I left a bag of circus animal cookies in my car all day. they melted together into on giant cookie. this could either be the best or worst thing ever
He's paying me $45 to clean his room and $55 if i find the oxy that he lost.
This is the time you want your cat to have telepathy with you. To know if the guy downstairs left.
Stole every fake plant from the lobby and placed it in front of you're apartment door, Enjoy!
I should probably just look up vagina pictures in the anatomy textbook. That always cheers me up.
I have just disproved the common belief that it is impossible to have mediocre sex in a fire truck.
The fire in my vagina flames on. Fucking terrible firefighter
I have vodka soaked strawberries.
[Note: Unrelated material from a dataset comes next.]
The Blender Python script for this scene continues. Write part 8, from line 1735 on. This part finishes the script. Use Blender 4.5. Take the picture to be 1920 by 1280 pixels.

My latest tarot card reading hinted at a lesbian/bisexual coming out. I doubt I survive the night.
So good news, aparently I blacked out and tried to go in the back of the mcdonalds to thank the people for makin my fries
You go to bars with sophisticated older men, I steal lawn ornaments. Priorities
Stop saying "make it happen". I'm not gonna say "hey, you should get naked with your sister and roll around together while I penetrate you both"
Yes. Do not say that. That will not make it happen.
Still. Make it happen
You were spooning an empty magnum of white wine in the middle of the bed so I slept on the couch
Well at least there's no more confusion about your place in my life. Wine > pizza > your dick > the rest of you.
Love you...
I was going to make you have an awkward boner around all your coworkers but then I fell asleep.
It's been awhile, you pregnant yet?
I remember walking into a bathroom stall that had a couple fucking in it and giving them a condom and a thumbs up and then leaving
This is the Front Desk Lady from the Saturolite Inn. Your friend is passed out in the lobby. Please come help her.